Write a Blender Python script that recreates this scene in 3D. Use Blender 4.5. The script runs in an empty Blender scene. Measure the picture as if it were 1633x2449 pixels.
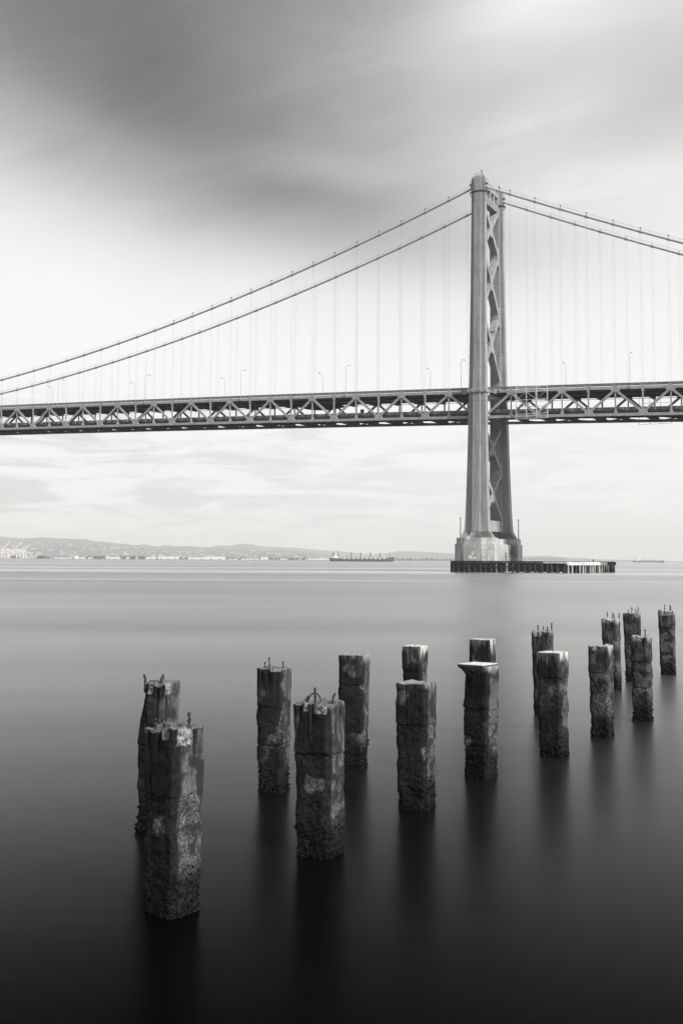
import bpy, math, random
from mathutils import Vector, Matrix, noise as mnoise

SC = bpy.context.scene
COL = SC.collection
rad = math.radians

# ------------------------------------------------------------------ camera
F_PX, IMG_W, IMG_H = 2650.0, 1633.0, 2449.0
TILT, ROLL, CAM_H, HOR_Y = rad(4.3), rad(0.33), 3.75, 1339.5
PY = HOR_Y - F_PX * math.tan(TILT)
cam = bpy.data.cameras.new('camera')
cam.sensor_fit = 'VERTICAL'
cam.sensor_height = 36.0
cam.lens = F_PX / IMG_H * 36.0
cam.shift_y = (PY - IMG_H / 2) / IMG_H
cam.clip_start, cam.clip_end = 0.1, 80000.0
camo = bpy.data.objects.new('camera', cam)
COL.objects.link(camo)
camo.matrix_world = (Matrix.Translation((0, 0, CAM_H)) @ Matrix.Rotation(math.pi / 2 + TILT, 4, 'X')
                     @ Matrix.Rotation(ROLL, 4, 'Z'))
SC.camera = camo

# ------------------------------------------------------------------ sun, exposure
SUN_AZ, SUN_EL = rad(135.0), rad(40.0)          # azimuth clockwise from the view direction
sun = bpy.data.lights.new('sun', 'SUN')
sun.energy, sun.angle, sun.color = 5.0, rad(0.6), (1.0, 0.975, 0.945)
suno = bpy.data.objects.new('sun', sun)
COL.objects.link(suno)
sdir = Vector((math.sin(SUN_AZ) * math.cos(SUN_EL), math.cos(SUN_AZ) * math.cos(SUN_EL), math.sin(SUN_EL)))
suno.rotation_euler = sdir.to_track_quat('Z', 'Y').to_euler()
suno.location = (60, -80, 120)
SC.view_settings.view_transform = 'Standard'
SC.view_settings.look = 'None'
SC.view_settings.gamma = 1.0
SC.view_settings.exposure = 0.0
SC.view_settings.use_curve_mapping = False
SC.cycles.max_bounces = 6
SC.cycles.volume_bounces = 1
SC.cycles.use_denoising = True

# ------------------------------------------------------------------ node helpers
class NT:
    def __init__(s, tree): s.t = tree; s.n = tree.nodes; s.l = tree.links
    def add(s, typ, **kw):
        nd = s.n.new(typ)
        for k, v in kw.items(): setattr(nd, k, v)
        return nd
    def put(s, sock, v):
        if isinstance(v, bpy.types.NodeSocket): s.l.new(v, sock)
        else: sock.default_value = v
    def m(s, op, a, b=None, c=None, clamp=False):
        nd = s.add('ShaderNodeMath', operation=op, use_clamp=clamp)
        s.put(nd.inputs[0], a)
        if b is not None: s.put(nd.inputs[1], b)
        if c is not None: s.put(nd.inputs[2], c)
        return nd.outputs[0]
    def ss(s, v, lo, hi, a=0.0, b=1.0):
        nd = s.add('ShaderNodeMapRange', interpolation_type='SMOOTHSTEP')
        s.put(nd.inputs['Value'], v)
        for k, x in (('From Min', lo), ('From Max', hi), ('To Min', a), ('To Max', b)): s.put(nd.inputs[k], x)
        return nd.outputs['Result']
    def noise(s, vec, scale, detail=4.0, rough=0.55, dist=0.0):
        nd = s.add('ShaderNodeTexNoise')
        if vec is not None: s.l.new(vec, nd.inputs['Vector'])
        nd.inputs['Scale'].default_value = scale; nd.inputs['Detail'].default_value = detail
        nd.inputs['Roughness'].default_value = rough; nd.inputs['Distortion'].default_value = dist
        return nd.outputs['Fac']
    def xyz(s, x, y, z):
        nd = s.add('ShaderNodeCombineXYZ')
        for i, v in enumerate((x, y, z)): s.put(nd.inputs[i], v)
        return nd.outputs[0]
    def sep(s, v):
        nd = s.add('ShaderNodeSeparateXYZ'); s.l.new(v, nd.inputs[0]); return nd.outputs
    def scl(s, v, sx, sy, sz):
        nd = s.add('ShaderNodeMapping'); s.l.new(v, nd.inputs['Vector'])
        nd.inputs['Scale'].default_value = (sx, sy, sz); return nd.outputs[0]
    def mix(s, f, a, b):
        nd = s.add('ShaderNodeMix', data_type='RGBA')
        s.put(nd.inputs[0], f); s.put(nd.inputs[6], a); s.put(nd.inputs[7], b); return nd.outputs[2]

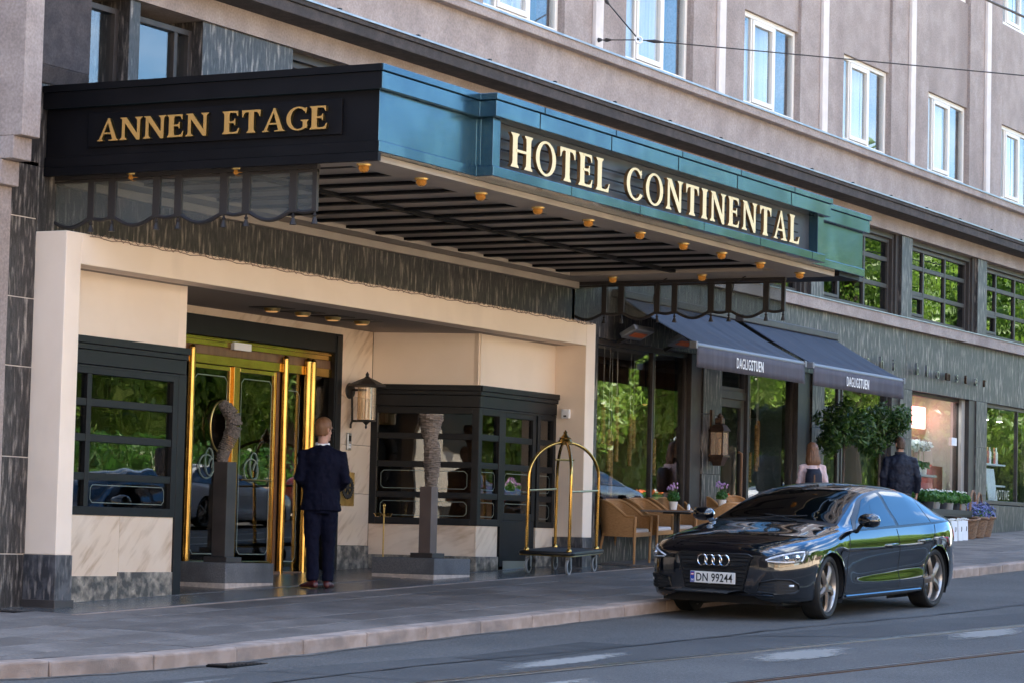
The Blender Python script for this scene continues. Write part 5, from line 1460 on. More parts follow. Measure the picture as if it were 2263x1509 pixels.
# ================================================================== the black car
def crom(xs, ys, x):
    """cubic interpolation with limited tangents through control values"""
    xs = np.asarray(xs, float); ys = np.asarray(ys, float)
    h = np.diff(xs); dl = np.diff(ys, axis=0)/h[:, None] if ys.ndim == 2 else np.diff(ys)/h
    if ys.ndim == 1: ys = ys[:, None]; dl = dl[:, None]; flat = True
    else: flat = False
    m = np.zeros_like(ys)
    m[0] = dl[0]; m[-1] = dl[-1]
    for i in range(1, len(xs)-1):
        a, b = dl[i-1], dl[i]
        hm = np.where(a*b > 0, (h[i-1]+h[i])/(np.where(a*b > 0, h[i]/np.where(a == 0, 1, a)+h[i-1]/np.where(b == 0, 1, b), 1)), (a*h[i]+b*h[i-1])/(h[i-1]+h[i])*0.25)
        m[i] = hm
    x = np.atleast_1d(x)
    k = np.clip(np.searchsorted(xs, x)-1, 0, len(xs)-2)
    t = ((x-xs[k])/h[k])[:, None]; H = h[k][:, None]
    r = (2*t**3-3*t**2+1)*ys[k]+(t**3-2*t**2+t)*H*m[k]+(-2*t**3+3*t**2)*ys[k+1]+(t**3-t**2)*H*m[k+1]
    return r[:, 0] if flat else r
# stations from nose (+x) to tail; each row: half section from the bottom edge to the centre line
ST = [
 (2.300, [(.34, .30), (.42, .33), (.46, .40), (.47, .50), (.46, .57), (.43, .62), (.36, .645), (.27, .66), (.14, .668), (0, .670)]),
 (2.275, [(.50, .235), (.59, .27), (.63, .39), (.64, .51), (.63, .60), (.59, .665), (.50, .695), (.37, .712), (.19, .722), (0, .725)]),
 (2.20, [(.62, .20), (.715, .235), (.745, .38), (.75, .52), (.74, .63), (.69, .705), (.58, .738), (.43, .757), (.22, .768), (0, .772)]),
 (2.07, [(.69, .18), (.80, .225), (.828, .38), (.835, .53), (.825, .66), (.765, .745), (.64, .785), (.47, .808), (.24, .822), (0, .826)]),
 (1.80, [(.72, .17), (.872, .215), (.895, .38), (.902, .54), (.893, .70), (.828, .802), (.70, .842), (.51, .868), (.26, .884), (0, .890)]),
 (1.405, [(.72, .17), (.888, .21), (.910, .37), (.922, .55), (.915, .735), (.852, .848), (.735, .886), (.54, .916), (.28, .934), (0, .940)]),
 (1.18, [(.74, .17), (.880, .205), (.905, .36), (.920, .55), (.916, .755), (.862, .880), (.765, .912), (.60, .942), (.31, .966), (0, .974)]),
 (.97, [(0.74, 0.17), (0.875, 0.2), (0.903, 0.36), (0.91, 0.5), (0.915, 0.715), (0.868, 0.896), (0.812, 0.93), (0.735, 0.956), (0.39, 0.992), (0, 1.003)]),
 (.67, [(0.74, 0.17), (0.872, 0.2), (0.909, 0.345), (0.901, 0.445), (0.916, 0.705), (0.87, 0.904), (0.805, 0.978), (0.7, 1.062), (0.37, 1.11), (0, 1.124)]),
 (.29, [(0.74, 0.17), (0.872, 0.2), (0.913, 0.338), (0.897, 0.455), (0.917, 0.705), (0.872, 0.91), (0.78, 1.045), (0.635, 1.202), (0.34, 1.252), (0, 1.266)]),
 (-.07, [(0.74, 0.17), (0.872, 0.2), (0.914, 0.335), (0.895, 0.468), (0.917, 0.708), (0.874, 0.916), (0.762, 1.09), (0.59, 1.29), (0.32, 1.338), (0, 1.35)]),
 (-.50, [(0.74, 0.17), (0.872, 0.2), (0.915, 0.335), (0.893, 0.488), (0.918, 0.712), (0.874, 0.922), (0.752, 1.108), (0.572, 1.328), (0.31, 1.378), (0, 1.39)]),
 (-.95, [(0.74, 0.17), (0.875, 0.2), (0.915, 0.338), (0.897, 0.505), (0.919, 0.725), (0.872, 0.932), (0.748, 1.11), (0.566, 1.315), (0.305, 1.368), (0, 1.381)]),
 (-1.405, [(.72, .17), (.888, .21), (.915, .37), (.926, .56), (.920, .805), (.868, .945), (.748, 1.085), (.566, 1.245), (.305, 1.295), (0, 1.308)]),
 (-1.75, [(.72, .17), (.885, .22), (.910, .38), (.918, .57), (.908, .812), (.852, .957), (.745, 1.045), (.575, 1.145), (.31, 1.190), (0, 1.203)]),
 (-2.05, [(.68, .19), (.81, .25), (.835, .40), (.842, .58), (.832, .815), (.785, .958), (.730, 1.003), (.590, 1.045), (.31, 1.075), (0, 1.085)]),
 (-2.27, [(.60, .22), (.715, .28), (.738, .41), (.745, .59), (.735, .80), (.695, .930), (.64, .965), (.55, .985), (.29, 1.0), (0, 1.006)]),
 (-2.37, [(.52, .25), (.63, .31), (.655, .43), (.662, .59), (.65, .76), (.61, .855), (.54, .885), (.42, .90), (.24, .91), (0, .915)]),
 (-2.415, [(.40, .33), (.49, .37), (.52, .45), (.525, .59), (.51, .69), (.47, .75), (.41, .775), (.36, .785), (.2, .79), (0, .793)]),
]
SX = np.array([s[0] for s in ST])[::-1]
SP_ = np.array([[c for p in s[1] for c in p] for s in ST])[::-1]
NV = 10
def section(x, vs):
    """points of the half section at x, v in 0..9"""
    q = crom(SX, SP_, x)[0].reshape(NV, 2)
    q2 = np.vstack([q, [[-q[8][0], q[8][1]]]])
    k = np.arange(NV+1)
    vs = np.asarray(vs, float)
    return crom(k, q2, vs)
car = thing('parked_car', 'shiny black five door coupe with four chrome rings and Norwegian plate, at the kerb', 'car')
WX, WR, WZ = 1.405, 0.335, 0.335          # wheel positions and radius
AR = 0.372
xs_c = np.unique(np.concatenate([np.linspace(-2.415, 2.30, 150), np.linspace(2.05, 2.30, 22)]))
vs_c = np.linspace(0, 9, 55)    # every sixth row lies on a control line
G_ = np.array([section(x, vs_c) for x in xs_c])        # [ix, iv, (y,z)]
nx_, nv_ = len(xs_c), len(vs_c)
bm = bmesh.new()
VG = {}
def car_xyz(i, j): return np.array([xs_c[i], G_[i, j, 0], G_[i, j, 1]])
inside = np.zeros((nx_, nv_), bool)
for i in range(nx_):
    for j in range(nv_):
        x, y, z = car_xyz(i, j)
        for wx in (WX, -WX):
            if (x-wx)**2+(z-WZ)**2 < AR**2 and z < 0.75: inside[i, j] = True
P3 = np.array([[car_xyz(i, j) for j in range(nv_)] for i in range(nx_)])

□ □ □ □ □

REQUIREMENTS:
Transcribe exactly, please, the lines between the start of the records above and the line holding "rad = math.radians", counting both of those lines and omitting pictures.

ANSWER TO THE TASK:
Write a Blender Python script that recreates this scene in 3D. Use Blender 4.5. The script runs in an empty Blender scene. Measure the picture as if it were 1633x2449 pixels.
import bpy, math, random
from mathutils import Vector, Matrix, noise as mnoise

SC = bpy.context.scene
COL = SC.collection
rad = math.radians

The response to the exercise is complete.